Novel rotating hairy black hole in (2+1)-dimensions

TL;DR

This paper introduces a new exact rotating hairy black hole solution in (2+1)-dimensional Einstein-scalar-AdS theory, revealing how scalar potential parameters relate to black hole properties and horizon structure.

Contribution

It presents a novel rotating hairy black hole metric with a non-minimally coupled scalar field, deriving the scalar potential from the metric ansatz and analyzing horizon conditions.

Findings

The solution includes zero, one, or two horizons depending on parameters.

The scalar potential depends on two constants linked to mass and angular momentum.

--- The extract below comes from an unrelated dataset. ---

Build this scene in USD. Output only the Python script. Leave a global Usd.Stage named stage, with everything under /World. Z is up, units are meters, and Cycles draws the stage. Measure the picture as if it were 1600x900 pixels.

Degenerates to known solutions for specific parameter choices.

Abstract

We present some novel rotating hairy black hole metric in $(2+1)$ dimensions, which is an exact solution to the field equations of the Einstein-scalar-AdS theory with a non-minimal coupling. The scalar potential is determined by the metric ansatz and consistency of the field equations and cannot be prescribed arbitrarily. In the simplified, critical case, the scalar potential contains two independent constant parameters, which are respectively related to the mass and angular momentum of the black hole in a particular way. As long as the angular momentum does not vanish, the metric can have zero, one or two horizons. The case with no horizon is physically uninteresting because of the curvature singularity lying at the origin. We identified the necessary conditions for at least one horizon to be present in the solution, which imposes some bound on the mass-angular momentum ratio. For some particular choice of parameters our solution degenerates into some previously known black hole solutions.